Greenpeace e numerosi altri movimenti ambientalisti si stanno mobilitando in Brasile contro la costruzione di decine di sbarramenti artificiali sul fiume Tapajós, un affluente del Rio delle Amazzoni. La più grande di queste dighe, quella di São Luiz do Tapajós, sommergerà 400 chilometri quadri di foresta pluviale incontaminata e porterà alla deforestazione di un’area di 2.200 chilometri quadri. Un’enorme area ricchissima di biodiversità verrebbe interessata dal mega progetto, che punta a creare una gigantesca centrale idroelettrica. Verrebbero inondate enormi aree di foresta, con una modificazione del territorio imponente e la distruzione di biodiversità in una zona finora risparmiata dalle mega dighe. Nel bacino idrografico del fiume Tapajós si trovano specie uniche ed in pericolo d’estinzione come il delfino rosa, ma vivono anche popoli indigeni come i Mundurukú, che popolano queste aree da tempi remoti.

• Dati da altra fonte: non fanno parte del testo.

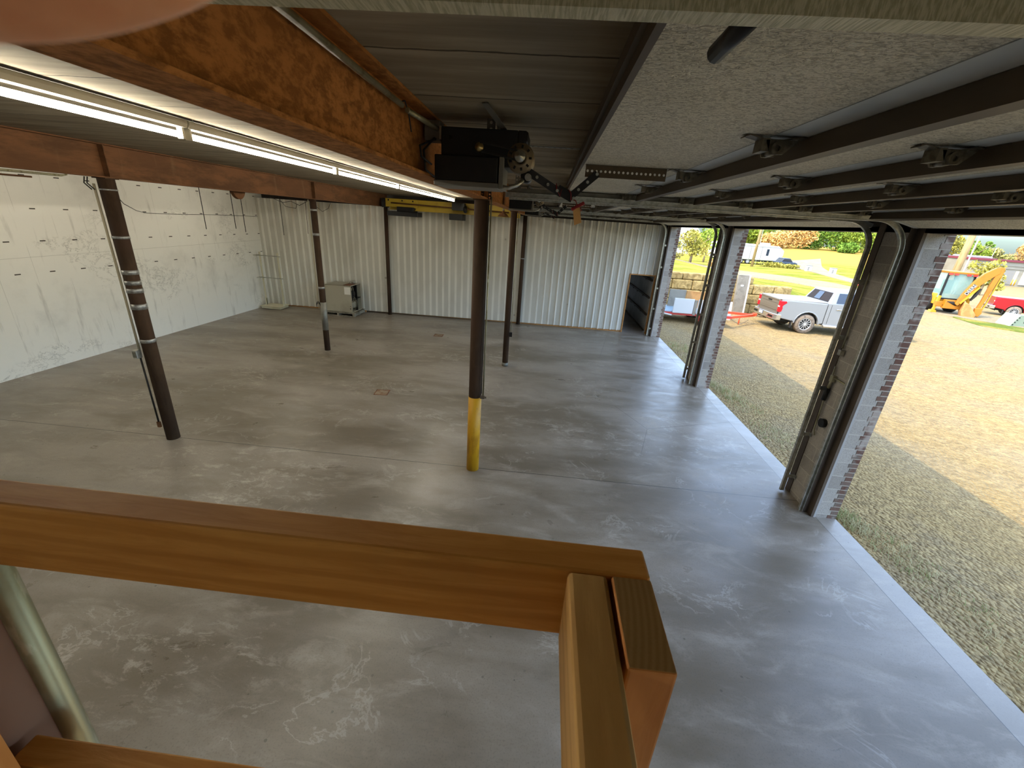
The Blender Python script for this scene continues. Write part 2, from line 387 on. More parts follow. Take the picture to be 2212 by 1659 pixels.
    n = N('lamp tube'); n.b.inputs['Emission Color'].default_value = (1, .93, .78, 1); n.b.inputs['Emission Strength'].default_value = 1.0; m['tube'] = n.out(C('#fffaf0'), .4)
    m['lamp_white'] = flat('white lamp housing', '#d8d4c4', .5)
    # lumber: grain along the given axis
    def wood(name, sc_, a, b, d):
        n = N(name); vv = n.vec(sc_, 'pos')
        f = n.noise(vv, 1, 5, .6, .8); w = n.n('TexWave', wave_type='RINGS', rings_direction='SPHERICAL'); n.put(w.inputs['Vector'], n.vec((sc_[0]*.16, sc_[1]*.16, sc_[2]*.16), 'pos', (.35,.2,.6)))
        w.inputs['Scale'].default_value = 1.2; w.inputs['Distortion'].default_value = 5; w.inputs['Detail'].default_value = 3
        c = n.mix(n.step(f, .3, .7), C(a), C(b)); c = n.mix(n.ma('MULTIPLY', n.step(w.outputs['Fac'], .55, .95), .5), c, C(d))
        kn = n.step(n.vor(n.vec(tuple(q*.22 for q in sc_), 'pos', (.2,.5,.1))), .05, .13, 1, 0); c = n.mix(n.ma('MULTIPLY', kn, .75), c, C('#4a2508'))
        n.bump(f, .25, .003); return n.out(c, .6, 0, .35)
    m['wood_x'] = wood('sawn lumber along rail', (7,60,60), '#c4863a', '#d69a4c', '#b3752c')
    m['wood_y'] = wood('sawn lumber crosswise', (60,9,60), '#c79b5a', '#d4aa68', '#b08546')
    m['wood_z'] = wood('sawn lumber upright', (60,60,9), '#d18c4e', '#dc9a5a', '#bd7a3c')
    n = N('end grain'); vv = n.vec(1, 'obj', (.02,-.03,0)); w = n.n('TexWave', wave_type='RINGS', rings_direction='Z'); n.put(w.inputs['Vector'], vv)
    w.inputs['Scale'].default_value = 55; w.inputs['Distortion'].default_value = 1.2; w.inputs['Detail'].default_value = 2; w.inputs['Detail Scale'].default_value = 8
    c = n.mix(w.outputs['Fac'], C('#967547'), C('#a38252')); n.bump(n.noise(n.vec(300, 'obj'), 1, 3), .3, .002); m['endgrain'] = n.out(c, .8, 0, .2)
    m['skin'] = mk('skin', '#eeb28c', .55, 0, [((60,60,60), '#e09a74', .45, .7)], ((900,900,900), .15, .0005), 'obj', .4)
    m['skin'].node_tree.nodes['Principled BSDF'].inputs['Subsurface Weight'].default_value = .15
    m['skin'].node_tree.nodes['Principled BSDF'].inputs['Subsurface Radius'].default_value = (.003,.001,.0006)
    m['nail'] = flat('finger nail', '#dba98f', .3)
    m['rustplate'] = mk('rusty drain plate', '#7d5237', .8, 0, [((12,12,12), '#5f3d29', .45, .65)])
    m['pallet'] = mk('weathered pallet wood', '#8f8878', .85, 0, [((14,3,14), '#6b6457', .45, .65)])
    # outdoors
    m['silver'] = mk('silver car paint', '#9a9ea1', .3, .45, [], None, 'obj', .6)
    m['silver_shaded'] = flat('shaded tailgate paint', '#7d7566', .35, .4)  # tailgate's shade and warm gravel reflection put into the paint colour
    m['tonneau'] = flat('black bed cover', '#85837d', .6)
    m['glass'] = flat('dark car glass', '#26303c', .08, 0, .8)
    m['glass_green'] = flat('cab glass', '#8fb0ab', .12, 0, .8); m['glass_green'].node_tree.nodes['Principled BSDF'].inputs['Alpha'].default_value = .45
    m['glass_brown'] = flat('rear window glass', '#2a2119', .4, 0, .1)
    m['chrome'] = flat('chrome', '#cfd0cf', .18, .9)
    m['alloy'] = flat('alloy wheel', '#c6c8ca', .3, .6)
    m['tyre'] = mk('dusty tyre', '#7d6f5e', .9, 0, [((12,12,12), '#5c5248', .45, .65)])
    m['tail'] = flat('red tail lamp', '#c10f22', .25)
    m['plate'] = flat('licence plate', '#dfe3ea', .5)
    m['trailer_red'] = flat('red trailer paint', '#b3372f', .5)
    m['orange'] = flat('orange red drawbar', '#e0512a', .5)
    m['white'] = flat('white paint', '#c9cac8', .5)
    m['plywood'] = mk('plywood', '#b8864e', .8, 0, [((3,3,3), '#a1723d', .45, .65)])
    m['bluegrey'] = flat('blue grey deck', '#8ba0aa', .6)
    m['board'] = mk('grey board', '#8c8576', .85, 0, [((3,3,3), '#7c7567', .45, .65), ((25,25,25), '#a39c8c', .62, .7)])
    n = N('split face stone'); x, y, z = n.xyz()
    f = n.noise(n.vec((3.5, 3.5, 3.5)), 1, 8, .72, .6); c = n.mix(n.step(f, .38, .62), C('#8f7a4e'), C('#bfa771')); n.bump(f, 1.0, .12); m['stone'] = n.out(c, .95, 0, .1)
    m['deere'] = mk('orange yellow paint', '#a8690e', .5, 0, [((1.5,1.5,1.5), '#985d0a', .5, .7)])
    m['deere2'] = flat('bright yellow paint', '#b58512', .5)
    m['redcar'] = flat('red car paint', '#930e15', .3, .1)
    m['ubox'] = flat('pale green box paint', '#7f8b76', .5)
    m['bark'] = mk('bark', '#8b7a5e', .9, 0, [((5,5,2), '#6b5c44', .45, .65)])
    m['pole'] = mk('wooden utility pole', '#a88e62', .85, 0, [((9,9,1), '#947a4d', .45, .65)])
    m['bldg'] = mk('cream facade', '#8f8a7a', .8, 0, [((.4,.4,.8), '#868070', .45, .65)])
    m['bldg_white'] = flat('white overhead door', '#adaca6', .6)
    m['bldg_grey'] = flat('grey doorway', '#85827b', .7)
    m['maroon'] = flat('maroon parapet', '#742a34', .6)
    m['blue_car'] = flat('dark blue car paint', '#3b4657', .3, .2)
    for k, (a, b) in dict(leaf_green=('#5f7d27', '#95a33b'), leaf_dark=('#41611f', '#6f8d33'), leaf_yellow=('#86862f', '#aaa04c'), leaf_brown=('#b08c4c', '#cfa968'), leaf_olive=('#7c7f42', '#a39a5a')).items():
        n = N(k.replace('_', ' ')); oi = n.n('NewGeometry'); c = n.mix(n.noise(n.vec(1.3), 1, 4), C(a), C(b)); c = n.mix(oi.outputs['Random Per Island'], c, C(b)); m[k] = n.out(c, .8, 0, .2)
        m[k].node_tree.nodes['Principled BSDF'].inputs['Transmission Weight'].default_value = 0
    m['weed'] = mk('dry weeds', '#b3aa82', .9, 0, [((5,5,5), '#8d9360', .48, .62)], None, 'pos', .1)
    return m
m = mats()
# ------------------------------------------------------------------ the building
XL, XI, XO = -10.15, 3.93, 4.25            # left wall, inner face of the piers, slab edge
CEIL, OPEN = 4.06, 3.66                    # ceiling, door opening height
BAY = 4.88
PIERS = [(4.99-3*BAY, 5.64-3*BAY), (4.99-2*BAY, 5.64-2*BAY), (4.99-BAY, 5.64-BAY), (4.99, 5.64), (9.85, 10.56), (14.76, 15.46), (19.66, 20.3)]
YB = -9.4                                  # wall behind the landing
def yf(x): return 15.14 - .045*max(0, (-3-x))      # far sheet wall

b = MB(); b.box(XL, XO, YB, 22.5, -.3, 0); struct(b.build('floor', m['floor']))
b = MB(); b.box(XL, 4.5, YB, 22.5, CEIL, 4.66); struct(b.build('ceiling', m['ceil']))
b = MB(); b.box(XL-.3, XL, YB, 22.5, -.3, 4.66); struct(b.build('wall_left', m['wall']))
b = MB(); b.box(XL, 4.25, YB-.2, YB, 0, 4.06); struct(b.build('wall_back', m['wall']))
b = MB(); b.box(XL, 4.25, 22.5, 22.7, -.3, 4.66); struct(b.build('wall_end', m['cmu']))
# far wall: ribbed sheet with a door hole
DX0, DX1, DZ = 2.975, 3.80, 2.04
def rib_sheet(xa, xb, z0, z1):
    b = MB(); prof = []; p = .2286; x = math.floor(xa/p)*p
    pts = []
    while x < xb + p:
        for dx, d in ((0,0),(.016,.036),(.05,.036),(.066,0),(.10,0),(.108,.004),(.122,.004),(.13,0),(.165,0),(.173,.004),(.187,.004),(.195,0)):
            pts.append((x+dx, -d))
        x += p
    pts = [q for q in pts if xa < q[0] < xb]
    pts = [(xa, 0)] + pts + [(xb, 0)]
    for (xa_, da), (xb_, db) in zip(pts, pts[1:]):
        b.quad((xa_, yf(xa_)+da, z0), (xb_, yf(xb_)+db, z0), (xb_, yf(xb_)+db, z1), (xa_, yf(xa_)+da, z1))
    b.quad((xb, yf(xb)+.05, z0), (xa, yf(xa)+.05, z0), (xa, yf(xa)+.05, z1), (xb, yf(xb)+.05, z1))
    return b
TOPW = 3.69
b = rib_sheet(XL, DX0, .05, TOPW)
for q in (rib_sheet(DX0, DX1, DZ, TOPW), rib_sheet(DX1, XI-.04, .05, TOPW)):
    k = len(b.v); b.v += q.v; b.f += [tuple(i+k for i in f) for f in q.f]; b.sm += q.sm; b.mi += q.mi
struct(b.build('wall_far', m['rib']))
b = MB(); b.box(XL, XI, 15.2, 15.3, TOPW-.02, CEIL); struct(b.build('trim_1', m['lintel']))
b = MB(); b.box(XL, -6.5, yf(-8.3)-.0, yf(-8.3)+.06, 0, .06); b.box(-6.5, DX0, yf(-3)-.0, yf(-3)+.05, 0, .06); b.box(DX1, XI, 15.13, 15.18, 0, .06)
struct(b.build('baseboard_far', m['plywood']))
b = MB(); b.box(DX0-.035, DX0, 15.1, 15.2, 0, DZ+.035); b.box(DX1, DX1+.035, 15.1, 15.2, 0, DZ+.035); b.box(DX0, DX1, 15.1, 15.2, DZ, DZ+.035)
struct(b.build('trim_2', m['plywood']))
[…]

Dietro il progetto ci sono enormi interessi economici, e la battaglia contro questo nuovo progetto si annuncia dura. Greenpeace ritiene che una alternativa alla mega centrale idroelettrica potrebbe essere una combinazione di eolico e solare, il che richiederebbe però un cambiamento nella politica ambientale.
Inoltre, riporta Greenpeace in un recente rapporto intitolato “Amazzonia sbarrata”, l’obiettivo del Brasile di installare 73 gigawatt di nuova capacità di generazione entro il 2024 – un terzo di essa proveniente dall’energia idroelettrica – si basa su proiezioni della domanda gonfiate, che assumono un livello di crescita economica irrealisticamente alto. Il 40 per cento della nuova capacità proposta non sarebbe necessaria se il governo decidesse di optare per l’efficienza energetica.